The PE ratio is widely referenced by investors everywhere, but with little thought to its potential shortcomings. The devil emerges in the detail. Benjamin Graham, the father of rational investing, pointed out some flaws in his seminal work, Security Analysis, co-authored with David Dodd.

Referring first to the P, almost a century ago Graham proposed the stock market is a “voting machine rather than a weighing machine”, with the price of a stock reflecting those votes. The PE “can scarcely be called a standard, since it is controlled by investment practice instead of controlling it”, he cautioned.
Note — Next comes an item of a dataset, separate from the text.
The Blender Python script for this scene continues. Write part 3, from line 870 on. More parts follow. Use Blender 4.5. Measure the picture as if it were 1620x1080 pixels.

Yet despite this criticism by a man so revered among investors that he earned monikers like Einstein of Money and Dean of Wall Street, the PE ratio has remained a staple.

Now, a respected figure in the UK investments has trained the spotlight back onto the ratio, in particular highlighting the weaknesses of widely used “prospective” PEs. This is the ratio that is based on projected or forecast earnings, rather than the published historic ones.
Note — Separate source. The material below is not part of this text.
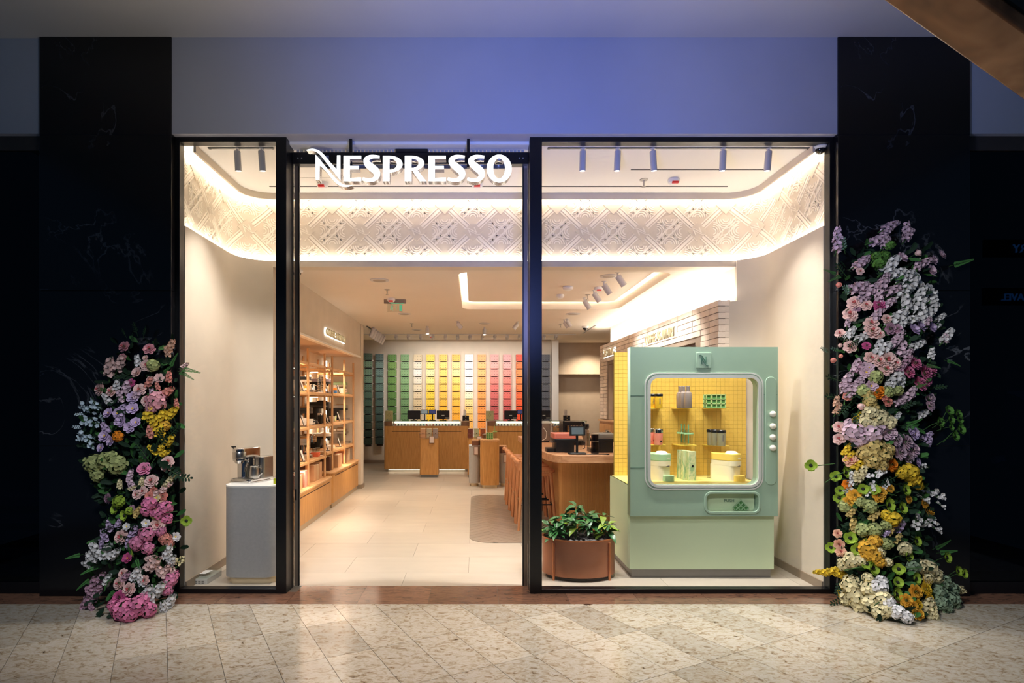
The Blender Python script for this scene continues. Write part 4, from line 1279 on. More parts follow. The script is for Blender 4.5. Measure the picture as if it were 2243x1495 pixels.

In a two decade study of stock market performance across four major markets, Joachim Klement of the CFA Institute investigated how accurately forward PE ratios predict of future performance. Klement has produced several important studies on finance and investing and has worked in senior roles in the investment industry, including head of equity for UBS Wealth Management. So knows his onions.
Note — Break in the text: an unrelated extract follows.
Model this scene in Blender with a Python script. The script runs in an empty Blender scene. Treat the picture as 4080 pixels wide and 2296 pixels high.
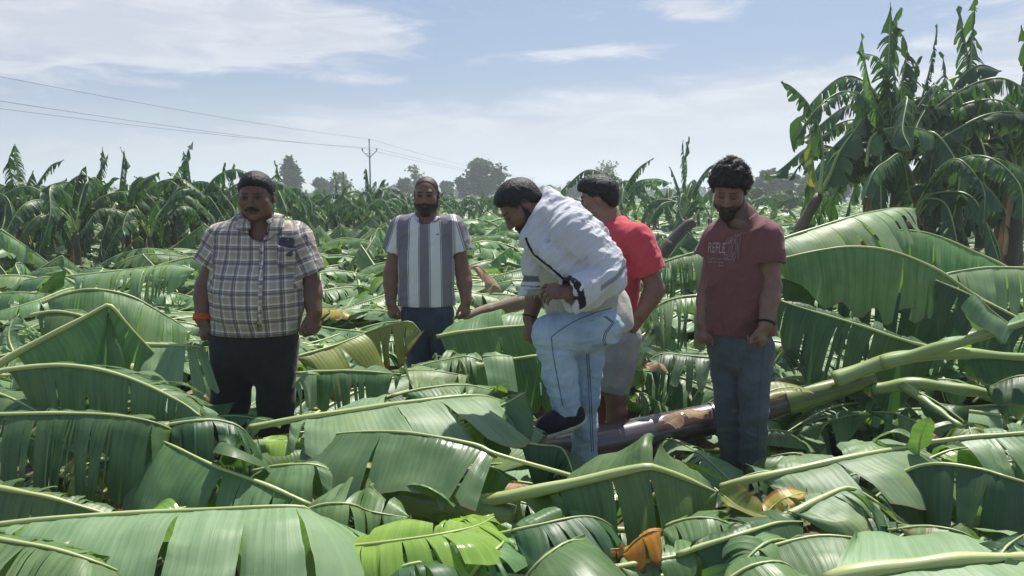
import bpy, math, random
import numpy as np
from mathutils import Vector, Matrix
from mathutils.bvhtree import BVHTree

# ---------------------------------------------------------------- camera, sky, sun, exposure
SC = bpy.context.scene
COL = SC.collection
FPX, CX, CY, HZ, CAMH = 2947.0, 2040.0, 1148.0, 770.0, 1.55
TH = math.atan((CY - HZ) / FPX)
cam_data = bpy.data.cameras.new('camera')
cam_data.lens = 26.0
cam_data.sensor_width = 36.0
cam_data.clip_start = 0.05
cam_data.clip_end = 4000.0
cam = bpy.data.objects.new('camera', cam_data)
COL.objects.link(cam)
cam.location = (0, 0, CAMH)
cam.rotation_euler = (math.radians(90) - TH, 0, 0)
SC.camera = cam
SC.render.resolution_x, SC.render.resolution_y = 1024, 576
SUN_EL, SUN_AZ = math.radians(62), math.radians(24)      # azimuth from +Y towards +X
SUN_DIR = Vector((math.sin(SUN_AZ) * math.cos(SUN_EL), math.cos(SUN_AZ) * math.cos(SUN_EL), math.sin(SUN_EL)))
sun_d = bpy.data.lights.new('sun', 'SUN')
sun_d.energy = 4.6
sun_d.angle = math.radians(0.6)
sun_d.color = (1.0, 0.955, 0.88)
sun_o = bpy.data.objects.new('sun', sun_d)
COL.objects.link(sun_o)
sun_o.rotation_euler = SUN_DIR.to_track_quat('Z', 'Y').to_euler()
sun_o.location = (10, 20, 40)
SC.view_settings.view_transform = 'Standard'
SC.view_settings.look = 'None'
SC.view_settings.gamma = 1.0
SC.view_settings.use_curve_mapping = False
SC.view_settings.exposure = 0.58
SC.render.engine = 'CYCLES'
SC.cycles.use_denoising = True
try:
    SC.cycles.denoiser = 'OPENIMAGEDENOISE'
except Exception:
    pass
SC.cycles.max_bounces = 7
SC.cycles.diffuse_bounces = 4
SC.cycles.transmission_bounces = 5
SC.cycles.volume_bounces = 1
SC.cycles.sample_clamp_direct = 8.0
SC.cycles.sample_clamp_indirect = 4.0
SC.cycles.caustics_reflective = False
SC.cycles.caustics_refractive = False


class NT:
    """small helper to write node trees"""
    def __init__(s, tree):
        s.t = tree
        s.n = tree.nodes
        s.n.clear()

    def add(s, typ, **kw):
        nd = s.n.new(typ)
        for k, v in kw.items():
            setattr(nd, k, v)
        return nd

    def link(s, a, b):
        s.t.links.new(a, b)

    def put(s, sock, v):
        if isinstance(v, bpy.types.NodeSocket):
            s.link(v, sock)
        else:
            if hasattr(sock.default_value, '__len__'):
                if not hasattr(v, '__len__'):
                    v = (v, v, v)
                if len(sock.default_value) == 4 and len(v) == 3:
                    v = tuple(v) + (1.0,)
            sock.default_value = v

    def math(s, op, a, b=0.0, c=0.0, clamp=False):
        nd = s.add('ShaderNodeMath', operation=op, use_clamp=clamp)
        s.put(nd.inputs[0], a)
        s.put(nd.inputs[1], b)
        s.put(nd.inputs[2], c)
        return nd.outputs[0]

    def mix(s, f, a, b, bt='MIX'):
        nd = s.add('ShaderNodeMix', data_type='RGBA', blend_type=bt)
        s.put(nd.inputs[0], f)
        s.put(nd.inputs[6], a)
        s.put(nd.inputs[7], b)
        return nd.outputs[2]

    def step(s, x, lo, hi, a=0.0, b=1.0):
        nd = s.add('ShaderNodeMapRange', interpolation_type='SMOOTHSTEP')
        s.put(nd.inputs[0], x)
        s.put(nd.inputs[1], lo)
        s.put(nd.inputs[2], hi)
        s.put(nd.inputs[3], a)
        s.put(nd.inputs[4], b)
        return nd.outputs[0]

    def noise(s, vec, scale, detail=3.0, rough=0.5, dist=0.0):
        nd = s.add('ShaderNodeTexNoise')
        if vec is not None:
            s.link(vec, nd.inputs['Vector'])
        nd.inputs['Scale'].default_value = scale
        nd.inputs['Detail'].default_value = detail
        nd.inputs['Roughness'].default_value = rough
        nd.inputs['Distortion'].default_value = dist
        return nd.outputs[0]

    def comb(s, x, y, z=0.0):
        nd = s.add('ShaderNodeCombineXYZ')
        s.put(nd.inputs[0], x)
        s.put(nd.inputs[1], y)
        s.put(nd.inputs[2], z)
        return nd.outputs[0]

    def sep(s, v):
        nd = s.add('ShaderNodeSeparateXYZ')
        s.link(v, nd.inputs[0])
        return nd.outputs

    def bump(s, h, strength=0.3, dist=0.01):
        nd = s.add('ShaderNodeBump')
        nd.inputs['Strength'].default_value = strength
        nd.inputs['Distance'].default_value = dist
        s.link(h, nd.inputs['Height'])
        return nd.outputs[0]


# ---- world: physical sky with haze-white cloud bands
W = bpy.data.worlds.new('World')
SC.world = W
W.use_nodes = True
t = NT(W.node_tree)
sky = t.add('ShaderNodeTexSky', sky_type='NISHITA')
sky.sun_disc = False
sky.sun_elevation = SUN_EL
sky.sun_rotation = SUN_AZ
sky.altitude = 200
sky.air_density = 1.0
sky.dust_density = 2.2
sky.ozone_density = 1.5
tc = t.add('ShaderNodeTexCoord')
d = t.sep(tc.outputs['Generated'])
az = t.math('MULTIPLY', t.math('ARCTAN2', d[0], d[1]), 57.2958)
el = t.math('MULTIPLY', t.math('ARCSINE', d[2]), 57.2958)
azw, elw = az, el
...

Klement noticed that studies on the value of PEs looked at trailing price-to-earnings ratios, not forward PE ratios. So, he investigated with a view to getting a definitive answer to which PE is best: trailing or forward? He crunched numbers for the S&P 500 (US); FTSE 350 (UK), Euro Stoxx 300 (eurozone) and Japan’s Nikkei 225 and compared returns by a fifth of stocks with the lowest PE ratios to the 20% with the highest PE ratios.

His monthly comparisons went back 20 years, first using trailing 12-month PE ratios for each stock and then switching to forward 12-month PE ratios. The results showed a decisive victory for history with the best returns achieved by using trailing PEs, with the cheapest outperforming the expensive by anything from 1.2% a year in the US to 10% in the UK. By contrast, using “prospective” PE ratios “destroyed performance” in US markets, with an only “not quite as bad” result from the UK, Europe and Japan.

Klement says his research demonstrates there is little value in projected PE ratios: “As I tell my colleagues at work: “Never ever use forward PE ratios. Ever.” If an investment analyst of the ilk of Klement has dumped the prospective PE ratio, maybe we should consider doing so too?”

Thanks Jackie. Proof that “new fangled” is not automatically better. And that, as ever, predicting the future is a challenge that’s littered with unimaginable pitfalls. Stay humble and keep it simple. With your money and your life.